Stop-and-frisk policies can cause police to lose legitimacy, study finds
LAWRENCE — Policies like stop-and-frisk in New York City and investigatory police stops unfairly target racial minorities and can dramatically influence people's perception of police officers, according to a journal article by a University of Kansas researcher.
Many of the responses to police incidents across the country, and the potential policing reforms proposed by the Presidential Task Force on 21st Century Policing, have failed to place law enforcement in a local government context, said Shannon Portillo, associate professor in the KU School of Public Affairs & Administration.
"Although citizens interact with police both voluntarily — through calls for service — and involuntarily — such as detainment as part of a traffic or investigatory stop— the larger point is that police departments have much to lose if citizens are dissatisfied," Portillo said.
In the study, Portillo and co-author Danielle Rudes, associate professor of criminology, law and society at George Mason University, said police departments should consider working more closely with local communities and use stop-and-frisk tactics only as a last resort instead of a routine option.

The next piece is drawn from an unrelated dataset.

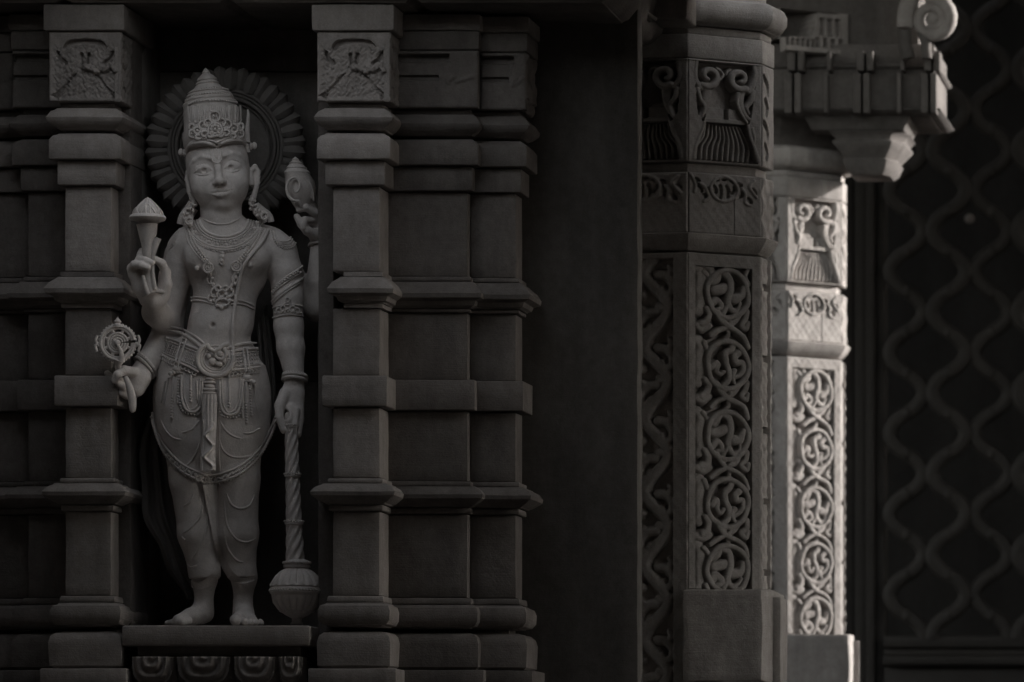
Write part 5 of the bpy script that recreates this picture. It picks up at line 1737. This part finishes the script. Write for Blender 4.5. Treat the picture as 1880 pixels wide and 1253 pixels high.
# shawl ends hanging behind
def cloth(name, left, right, w0, w1, folds, amp, n=9, nx=30, jag=0.0):
    a = curve_pts([(x, y, 0) for x, y in left], n); b = curve_pts([(x, y, 0) for x, y in right], n)
    V = []; rows = len(a)
    for j, (p, q) in enumerate(zip(a, b)):
        t = j / (rows - 1)
        for i in range(nx + 1):
            s = i / nx
            w = w0 + (w1 - w0) * t - amp * math.sin(s * folds * math.pi + math.sin(t * 5) * .6) - .4 * amp * math.sin(s * folds * 2.3 * math.pi + 1 + t * 3)
            V.append(Q(p.x + (q.x - p.x) * s + jag * math.sin(t * 22) * (1 - s), p.y + (q.y - p.y) * s, w))
    F = [(j * (nx + 1) + i, (j + 1) * (nx + 1) + i, (j + 1) * (nx + 1) + i + 1, j * (nx + 1) + i + 1) for j in range(rows - 1) for i in range(nx)]
    b0 = len(V)
    rim = [i for i in range(nx + 1)] + [(j * (nx + 1) + nx) for j in range(1, rows)] + [(rows - 1) * (nx + 1) + i for i in range(nx - 1, -1, -1)] + [j * (nx + 1) for j in range(rows - 2, 0, -1)]
    V += [V[i] + Vector((0, .02, 0)) for i in rim]; k = len(rim)
    F += [(rim[i], rim[(i + 1) % k], b0 + (i + 1) % k, b0 + i) for i in range(k)]
    return mk(name, V, F, M_HALO_SHADE, SV, 70)
cloth('shawl_end', [(276, 740), (262, 800), (257, 880), (266, 950), (292, 1010), (318, 1060), (342, 1100)], [(310, 740), (308, 800), (314, 880), (328, 950), (344, 1010), (360, 1060), (372, 1100)], .10, .08, 4, .012, jag=3)
cloth('shawl_end', [(472, 600), (476, 660), (482, 720), (484, 770), (488, 800)], [(490, 560), (500, 640), (506, 700), (508, 760), (506, 800)], .06, .05, 4, .012)
cloth('shawl_end', [(590, 586), (584, 610), (583, 660), (586, 705)], [(606, 580), (612, 610), (616, 660), (616, 705)], .06, .04, 3, .010)

# ---- halo ----------------------------------------------------------------
HC = (414, 270)
m = MB()
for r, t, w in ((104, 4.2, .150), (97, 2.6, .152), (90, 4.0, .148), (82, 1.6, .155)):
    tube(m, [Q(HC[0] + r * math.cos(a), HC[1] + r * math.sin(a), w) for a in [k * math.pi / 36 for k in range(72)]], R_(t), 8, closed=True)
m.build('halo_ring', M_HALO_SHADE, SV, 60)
m = MB()
hv = [Q(HC[0], HC[1], .165)] + [Q(HC[0] + 112 * math.cos(k * math.pi / 24), HC[1] + 112 * math.sin(k * math.pi / 24), .165) for k in range(48)]
hb = [p + Vector((0, .05, 0)) for p in hv]
m.add(hv + hb, [(0, 1 + (k + 1) % 48, 1 + k) for k in range(48)] + [(49, 50 + k, 50 + (k + 1) % 48) for k in range(48)] + [(1 + k, 1 + (k + 1) % 48, 50 + (k + 1) % 48, 50 + k) for k in range(48)])
m.build('halo_disc', M_NICHE, SV, 30)
NP = 40
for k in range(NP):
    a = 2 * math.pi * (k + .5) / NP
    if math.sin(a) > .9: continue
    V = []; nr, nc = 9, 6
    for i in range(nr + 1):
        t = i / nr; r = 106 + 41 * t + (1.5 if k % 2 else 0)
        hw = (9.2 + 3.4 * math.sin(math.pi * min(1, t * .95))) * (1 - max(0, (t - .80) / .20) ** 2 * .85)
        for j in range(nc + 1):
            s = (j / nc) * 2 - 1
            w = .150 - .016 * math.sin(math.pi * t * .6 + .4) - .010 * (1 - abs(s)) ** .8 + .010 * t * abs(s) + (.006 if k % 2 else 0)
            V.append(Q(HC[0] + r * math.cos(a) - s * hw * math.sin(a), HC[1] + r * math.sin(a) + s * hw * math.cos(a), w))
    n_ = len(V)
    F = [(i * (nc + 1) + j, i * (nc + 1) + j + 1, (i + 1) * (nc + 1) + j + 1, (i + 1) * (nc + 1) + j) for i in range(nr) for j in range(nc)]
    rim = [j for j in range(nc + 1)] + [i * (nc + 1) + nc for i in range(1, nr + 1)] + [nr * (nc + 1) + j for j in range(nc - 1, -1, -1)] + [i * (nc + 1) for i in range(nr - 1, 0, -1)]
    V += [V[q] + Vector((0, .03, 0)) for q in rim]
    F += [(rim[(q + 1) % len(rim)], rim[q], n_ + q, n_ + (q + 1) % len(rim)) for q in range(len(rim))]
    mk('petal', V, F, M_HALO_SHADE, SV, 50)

# ------------------------------------------------------------------ what the hands hold
GP = 'attributes held in the statue\'s hands'
# lotus
t = sthing('lotus_bud', Q(280, 540, -.16), 'pale carved lotus bud on a flared stem, held in the raised left-hand side hand', 'carving', GP)
m = MB()
lathe(m, Q(271, 440, -.185), [(R_(r), R_(z)) for r, z in ((4, 30.0), (22, 32), (31, 35), (33, 39), (31, 43), (27, 45), (20, 46), (4, 46.5))], 32)
m.build('disc', M_JEWEL, t, 50)
m = MB()
bud = [(18, 44), (22.5, 46), (25, 51), (26, 57), (25, 63), (22, 69), (17.5, 75), (12, 80), (6.5, 84), (2.5, 87.5), (.3, 90)]
lathe(m, Q(271.5, 453, -.185), [(R_(r), R_(z - 0)) for r, z in [(a, b - 0) for a, b in bud]], 32)
m.build('bud', M_JEWEL, t, 60)
def budr(z): return float(np.interp(z, [b for _, b in bud], [a for a, _ in bud]))
for ang, z0, z1, hw in ((-90, 46, 76, 15), (-150, 46, 68, 11), (-30, 46, 68, 11), (-120, 50, 86, 10), (-60, 50, 86, 10)):
    m = MB(); 
    for sgn in (-1, 1):
        pts = []
        for k in range(9):
            tt = k / 8.; z = z0 + (z1 - z0) * tt
            r = budr(z) + .6
            da = sgn * hw / 24. * math.sin(math.pi * (1 - tt) * .62 + .0) * (24. / max(r, 6)) * (1 if tt < .98 else 0)
            aa = math.radians(ang) + da
            pts.append(Q(271.5, 453, -.185) + Vector((R_(r) * math.cos(aa), R_(r) * math.sin(aa), R_(z))))
        tube(m, pts, R_(1.9), 6)
    m.build('petal', M_JEWEL, t, 60)
m = MB()
tube(m, [Q(270, 412, -.185), Q(271, 430, -.185), Q(271, 450, -.184), Q(271, 480, -.180), Q(272, 510, -.176), Q(277, 538, -.172)], [R_(19), R_(16), R_(11), R_(8.5), R_(8), R_(9.5)], 12)
tube(m, [Q(290, 438, -.19), Q(285, 452, -.192), Q(281, 470, -.190), Q(280, 500, -.188), Q(284, 530, -.184)], [R_(6.5), R_(6), R_(4), R_(3.5), R_(5)], 9)
tube(m, [Q(262, 506, -.19), Q(266, 524, -.188), Q(272, 540, -.180)], [R_(3), R_(4), R_(6)], 8)
m.build('stem', M_JEWEL, t, 60)
# discus
t = sthing('discus', Q(216, 631, -.12), 'small pierced wheel with a pointed finial, held at hip height beside the left pilaster', 'carving', GP)
dw = -.13
m = MB()
for r, q in ((31, 3.6), (26.5, 2.0), (18, 2.4), (13.5, 1.8), (9, 1.8)):
    tube(m, ringp(216, 630, r, r, dw, 0, 350, 35), R_(q), 7, closed=False)
m.build('rim', M_JEWEL, t, 60)
for k in range(8):
    m = MB()
    a = k * math.pi / 4 + .39
    tube(m, [Q(216 + r * math.cos(a), 630 + r * math.sin(a), dw + .002) for r in (18, 27)], R_(2.8), 7)
    m.build('spoke', M_JEWEL, t, 60)
m = MB()
for k in range(34):
    a = k * 2 * math.pi / 34
    ball(m, Q(216 + 34 * math.cos(a), 630 + 34 * math.sin(a), dw), R_(2.5), None, None, 6, 4)
m.build('beading', M_JEWEL, t, 60)
m = MB(); ball(m, Q(215, 630, dw - .004), R_(6.5), R_(6), R_(6.5), 12, 8)
tube(m, [Q(215, 632, dw - .010), Q(221, 642, dw - .012), Q(224, 654, dw - .010), Q(222, 662, dw)], [R_(2), R_(3.5), R_(5), R_(8)], 9)
m.build('hub', M_JEWEL, t, 60)
m = MB(); lathe(m, Q(216, 600, dw), [(R_(r), R_(z)) for r, z in ((9, -1), (9, 3), (5, 6), (7, 9), (4.5, 12), (2.2, 15), (.4, 18))], 14)
m.build('finial', M_JEWEL, t, 50)
for s in (-1, 1):
    m = MB(); tube(m, curve_pts([Q(216 + s * 35, 636, dw), Q(216 + s * 40, 626, dw), Q(216 + s * 37, 616, dw)] , 5), R_(2.6), 7)
    tube(m, [Q(216 + s * 33, 630, dw), Q(216 + s * 41, 634, dw), Q(216 + s * 38, 646, dw)], R_(2.8), 7)
    m.build('flame', M_JEWEL, t, 60)
m = MB(); tube(m, [Q(219, 660, dw), Q(216, 672, -.12), Q(222, 684, -.115)], [R_(10), R_(7), R_(6)], 10)
tube(m, curve_pts([Q(230, 692, -.14), Q(238, 712, -.142), Q(243, 738, -.135), Q(243, 758, -.13)], 4), [R_(4), R_(4.4), R_(5), R_(5.6), R_(6.2), R_(6.8), R_(7.2), R_(7.4), R_(7.4), R_(7), R_(6.4), R_(5), R_(2)], 10, flat=.6)
m.build('handle', M_JEWEL, t, 60)
# conch
t = sthing('conch', Q(548, 380, .0), 'pale carved conch shell held up in the rear hand beside the right pilaster', 'carving', GP)
m = MB()
ta = math.radians(12)
def ct(p): return Vector((p.x * math.cos(ta) - p.z * math.sin(ta) * .6, p.y, p.z))
cpf = [(6, -44), (12, -40), (19, -30), (25, -16), (28, 0), (27, 12), (23, 24), (24, 26), (22, 29), (18, 33), (19, 35), (16, 38), (12, 42), (13, 44), (10, 46), (6, 49), (6.5, 51), (4, 53), (.5, 56)]
lathe(m, Q(549, 344, .015), [(R_(r), R_(z)) for r, z in cpf], 30, ct, fl=lambda a, i: 1 + (.12 * math.cos(a - .4) if i < 6 else .03))
m.build('shell', M_JEWEL, t, 60)
m = MB()
sp = [Q(541 + (20 - 15 * k / 26.) * math.cos(math.radians(70 + 17 * k)) * .9, 344 + (26 - 19 * k / 26.) * math.sin(math.radians(70 + 17 * k)), -.034 - .0006 * k) for k in range(27)]
tube(m, [Q(553, 380, -.02)] + sp, [R_(3.2)] + [R_(3.2 - .06 * k) for k in range(27)], 7)
for k in range(3): tube(m, curve_pts([Q(556 + k * 5, 326 + k * 2, -.030), Q(566 + k * 4, 342 + k * 3, -.024), Q(570 + k * 3, 362 + k * 3, -.012)], 4), R_(2.0), 6)
m.build('spiral_ridge', M_JEWEL, t, 60)
# mace
t = sthing('mace', Q(545, 1149, -.08), 'tall carved mace with fluted bulbous head resting on the pedestal, topped by the lowered hand', 'mace', GP)
MW = -.075
def mx_(y): return 534 + (545 - 534) * (y - 780) / 350.
m = MB()
rows = 130; seg = 56; V = []; F = []
for j in range(rows + 1):
    y = 778 + (1030 - 778) * j / rows
    r0 = np.interp(y, [778, 870, 960, 1030], [11, 12, 13.5, 16])
    for i in range(seg):
        a = 2 * math.pi * i / seg
        ph = a * 6 + y * .24
        r = r0 * (1 + .09 * math.cos(ph))
        V.append(Q(mx_(y), y, MW) + Vector((R_(r) * math.cos(a), R_(r) * math.sin(a), 0)))
F = [(j * seg + i, (j + 1) * seg + i, (j + 1) * seg + (i + 1) % seg, j * seg + (i + 1) % seg) for j in range(rows) for i in range(seg)]
F.append(tuple(range(seg))); F.append(tuple(rows * seg + i for i in range(seg))[::-1])
m.add(V, F); m.build('shaft', M_JEWEL, t, 70)
for y, r, h in ((784, 13, 3), (874, 14.5, 3.5), (961, 17, 3.5)):
    m = MB(); lathe(m, Q(mx_(y), y, MW), [(R_(r * .8), R_(-h)), (R_(r), R_(-h * .5)), (R_(r), R_(h * .5)), (R_(r * .8), R_(h))], 26)
    for k in range(20):
        a = 2 * math.pi * k / 20
        ball(m, Q(mx_(y), y - h, MW) + Vector((R_(r) * math.cos(a), R_(r) * math.sin(a), 0)), R_(2.0), None, None, 6, 4)
    m.build('ring', M_JEWEL, t, 60)
m = MB(); ball(m, Q(528, 766, -.07), R_(6), R_(6), R_(9), 10, 7); m.build('knob', M_JEWEL, t, 60)
hp = [(10, -62), (12, -60), (9, -56), (9, -50), (20, -44), (33, -34), (42, -21), (45.5, -9), (46, -6), (48.5, -4), (49, -2), (47, 0), (49, 2), (49, 5), (47, 7), (48.5, 9), (47.5, 12), (44, 18), (38, 28), (30, 36), (22, 41), (19, 43)]
m = MB(); lathe(m, Q(545, 1086, MW), [(R_(r), R_(z)) for r, z in hp], 144, fl=lambda a, i: 1 + ((.11 if i < 12 else .09) * (abs(math.cos(a * 9)) ** .5 - .7) if (3 < i < 7 or 15 < i < 21) else 0))
m.build('head', M_JEWEL, t, 50)
m = MB()
lathe(m, Q(545, 1086, MW), [(R_(r), R_(z)) for r, z in ((18, 42), (24, 43), (25, 47), (21, 49), (24, 50), (25, 53), (19, 57), (16, 58))], 40)
for k in range(26):
    a = 2 * math.pi * k / 26
    ball(m, Q(545, 1034, MW) + Vector((R_(24) * math.cos(a), R_(24) * math.sin(a), 0)), R_(2.4), None, R_(3), 6, 4)
m.build('collar', M_JEWEL, t, 60)
m = MB()
for k in range(52):
    a = 2 * math.pi * k / 52
    ball(m, Q(545, 1086, MW) + Vector((R_(48.5) * math.cos(a), R_(48.5) * math.sin(a), R_(1))), R_(2.5), None, R_(2.5), 6, 4)
m.build('bead_ring', M_JEWEL, t, 60)
m = MB()
for k in range(18):
    a = 2 * math.pi * k / 18
    ball(m, Q(545, 1086, MW) + Vector((R_(29) * math.cos(a), R_(29) * math.sin(a), R_(-34))), R_(4), R_(4), R_(5), 7, 5)
m.build('bead_ring', M_JEWEL, t, 60)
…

In the recent article "Construction of Justice at the Street Level," published in the Annual Review of Law and Social Science, Portillo and Rudes examined the role police officers play in community as "street-level bureaucrats," or the idea that officers possess autonomy to make decisions without complete oversight as they operate in the street with limited direct supervision.

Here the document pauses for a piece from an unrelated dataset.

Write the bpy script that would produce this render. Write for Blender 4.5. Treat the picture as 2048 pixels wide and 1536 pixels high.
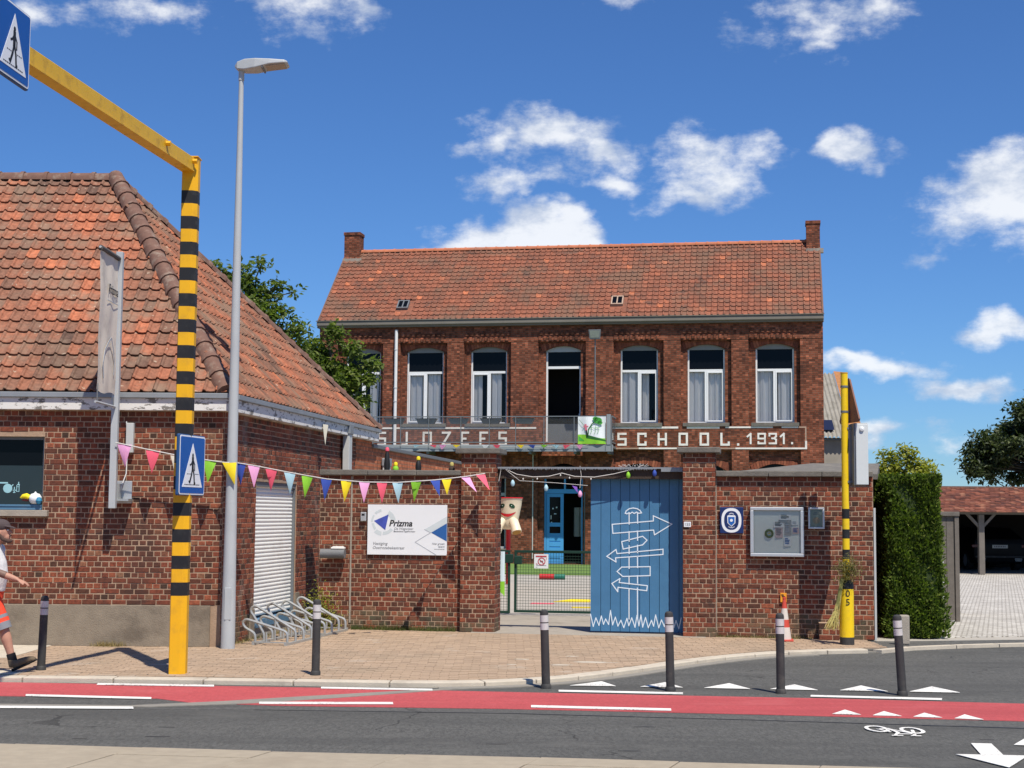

Researchers have long considered street-level bureaucrats as those who, based on the nature of their jobs and interactions with the public, have the discretion to decide how citizens interact with the state because they operate as the state agent in the interaction.
Police officers make decisions to determine if a citizen is acting unlawfully. For example, officers use their judgment to decide whom to pull over and how to structure that interaction, she said.
"As currently applied in New York City and other places, stop-and-frisk policies may well cause police to lose their legitimacy," Portillo said. "This represents a crucial challenge for police in their relationships with communities and citizens, and reactions to the policies are intimately linked to the ability of the police to investigate, solve and deter crime."
She said policies like stop-and-frisk or investigatory police stops that are often characterized as racial profiling do not mean individual police officers are racist.
"Street-level bureaucrats often mirror and propagate societal views, including the prevailing orientations toward racial and ethnic minorities and the poor, existing in the broader sociopolitical landscape," Portillo said.
Addressing those deeper issues is crucial, she said.
"As we consider police reform, we should not focus exclusively on police accountability, but also look broadly at how local governments oversee police and promote community initiatives for health, poverty reduction, education and safety," Portillo said. "Police should not see their central focus as punitive, but rather as promoting public safety and the public good. They should be part of local government efforts to improve communities."